Cropped artwork for The Terminator (1984) with Arnold Schwarzenegger's character holding up gun

James Cameron doesn't intend Dark Fate to stand as a separate entity; rather, his goal is for this to relaunch the franchise, to be the beginning of a Terminator trilogy. Interestingly, there are conceptual similarities between Cameron's approach and the one deployed by J.J. Abrams when he attempted to relaunch Star Wars in 2015's The Force Awakens. In both cases, the legendary directors have created movies that are essentially a mirror of a classic film, and they've brought back the original cast in order to pass the baton to some new, more diverse stars. While this has led some critics to criticize both relaunches for their lack of originality, in theory it's a smart way to get nostalgic buy-in. Terminator: Dark Fate is probably the more original of the two relaunches; like the best mirrors, while there are similarities, there are also inversions - such as the ending that's redolent of hope rather than bleak and fatalistic.

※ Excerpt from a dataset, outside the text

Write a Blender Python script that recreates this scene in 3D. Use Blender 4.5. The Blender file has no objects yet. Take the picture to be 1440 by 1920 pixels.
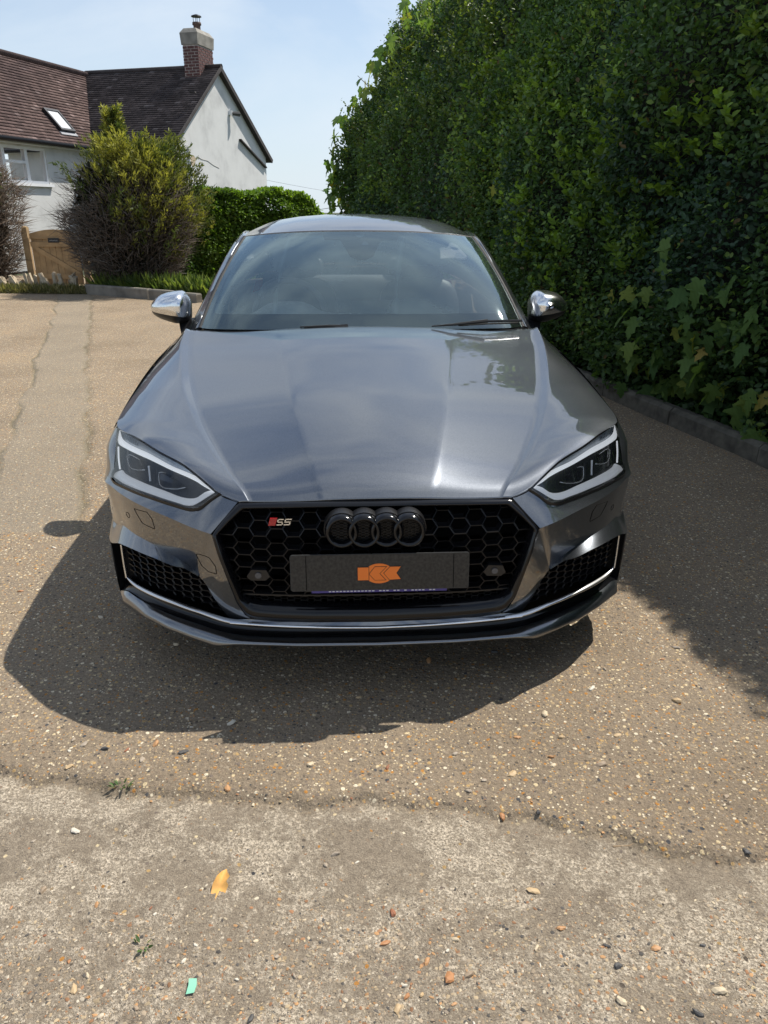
import bpy, math, random
import numpy as np
from mathutils import Vector, Matrix

scene = bpy.context.scene
col = scene.collection
R = math.radians
rng = np.random.default_rng(7)
random.seed(7)

# ------------------------------------------------------------------ camera
cam_d = bpy.data.cameras.new('camera')
cam = bpy.data.objects.new('camera', cam_d)
col.objects.link(cam)
cam.location = (0, 0, 1.403)
cam_d.sensor_fit = 'VERTICAL'
cam_d.sensor_height = 36.0
cam_d.lens = 26.145
cam_d.clip_start = 0.05
cam_d.clip_end = 3000
cam.rotation_mode = 'XYZ'
cam.matrix_world = Matrix.Translation((0, 0, 1.403)) @ Matrix.Rotation(R(90 - 21.959), 4, 'X') @ Matrix.Rotation(R(0.223), 4, 'Z')
scene.camera = cam

# ------------------------------------------------------------------ light: sun behind the car, high on the right
SUN_DIR = Vector((0.515, 0.40, 1.0)).normalized()
SUN_EL = math.asin(SUN_DIR.z)
SUN_AZ = math.atan2(SUN_DIR.x, SUN_DIR.y)          # from +Y towards +X
sd = bpy.data.lights.new('sun', 'SUN')
sd.energy = 4.0
sd.angle = R(0.55)
sd.color = (1.0, 0.945, 0.86)
sun = bpy.data.objects.new('sun', sd)
col.objects.link(sun)
sun.rotation_mode = 'QUATERNION'
sun.rotation_quaternion = (-SUN_DIR).to_track_quat('-Z', 'Y')

world = bpy.data.worlds.new('World')
scene.world = world
world.use_nodes = True
wt = world.node_tree
wt.nodes.clear()
w_out = wt.nodes.new('ShaderNodeOutputWorld')
w_bg = wt.nodes.new('ShaderNodeBackground')
w_bg.inputs['Strength'].default_value = 0.09
sky = wt.nodes.new('ShaderNodeTexSky')
sky.sky_type = 'NISHITA'
sky.sun_disc = False
sky.sun_elevation = SUN_EL
sky.sun_rotation = SUN_AZ
sky.altitude = 20
sky.air_density = 1.0
sky.dust_density = 0.35
sky.ozone_density = 2.2
tc = wt.nodes.new('ShaderNodeTexCoord')
mp = wt.nodes.new('ShaderNodeMapping')
mp.inputs['Scale'].default_value = (1.3, 1.3, 4.2)
mp.inputs['Rotation'].default_value = (0.15, 0.2, 0.5)
nz = wt.nodes.new('ShaderNodeTexNoise')
nz.inputs['Scale'].default_value = 1.7
nz.inputs['Detail'].default_value = 7
nz.inputs['Roughness'].default_value = 0.55
nz.inputs['Distortion'].default_value = 0.35
rmp = wt.nodes.new('ShaderNodeValToRGB')
rmp.color_ramp.elements[0].position = 0.40
rmp.color_ramp.elements[0].color = (0, 0, 0, 1)
rmp.color_ramp.elements[1].position = 0.74
rmp.color_ramp.elements[1].color = (1, 1, 1, 1)
mulc = wt.nodes.new('ShaderNodeMath'); mulc.operation = 'MULTIPLY_ADD'
mulc.inputs[1].default_value = 0.85
mulc.inputs[2].default_value = 0.10
mixc = wt.nodes.new('ShaderNodeMixRGB')
mixc.inputs['Color2'].default_value = (6.6, 7.1, 7.6, 1)
L_ = wt.links.new
L_(tc.outputs['Generated'], mp.inputs['Vector'])
L_(mp.outputs['Vector'], nz.inputs['Vector'])
L_(nz.outputs['Fac'], rmp.inputs['Fac'])
L_(rmp.outputs['Color'], mulc.inputs[0])
L_(mulc.outputs[0], mixc.inputs['Fac'])
L_(sky.outputs['Color'], mixc.inputs['Color1'])
hz_s = wt.nodes.new('ShaderNodeSeparateXYZ')           # pale summer haze thickening towards the horizon, all round
hz_m = wt.nodes.new('ShaderNodeMapRange')
hz_m.inputs['From Min'].default_value = 0.0; hz_m.inputs['From Max'].default_value = 0.38
hz_m.inputs['To Min'].default_value = 0.82; hz_m.inputs['To Max'].default_value = 0.0
hz_x = wt.nodes.new('ShaderNodeMixRGB'); hz_x.inputs['Color2'].default_value = (5.0, 5.75, 6.5, 1)
L_(tc.outputs['Generated'], hz_s.inputs[0]); L_(hz_s.outputs['Z'], hz_m.inputs['Value']); L_(hz_m.outputs[0], hz_x.inputs['Fac'])
L_(mixc.outputs['Color'], hz_x.inputs['Color1']); L_(hz_x.outputs['Color'], w_bg.inputs['Color'])
L_(w_bg.outputs['Background'], w_out.inputs['Surface'])

vs = scene.view_settings
vs.view_transform = 'Standard'
vs.look = 'None'
vs.exposure = 0.64
vs.gamma = 1.0
vs.use_curve_mapping = False
scene.render.engine = 'CYCLES'
scene.cycles.max_bounces = 8
scene.cycles.transparent_max_bounces = 12
scene.cycles.use_denoising = True
scene.cycles.caustics_reflective = False
scene.cycles.caustics_refractive = False

# ------------------------------------------------------------------ helpers
def tag(o, label=None, cat=None, group=None, kind=None):
    if label: o['label'] = label
    if cat: o['category'] = cat
    if group: o['group'] = group
    if kind: o['kind'] = kind
    return o

def empty(name, loc=(0, 0, 0), rz=0.0, parent=None):
    o = bpy.data.objects.new(name, None)
    o.empty_display_size = 0.1
    o.location = loc
    o.rotation_euler = (0, 0, rz)
    col.objects.link(o)
    if parent is not None: o.parent = parent
    return o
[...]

This does not, however, mean James Cameron will continue the mirror themes on into the inevitable Terminator: Dark Fate sequel. As excellent as Terminator 2: Judgment Day is as a stand-alone movie, there's a sense in which it was a misstep as a franchise-builder, just because its ending was too satisfying and wrapped everything up far too neatly. This time round, James Cameron intends to make a trilogy - which means he inevitably has to deviate from that particular pattern, should Dark Fate's box office merit a sequel.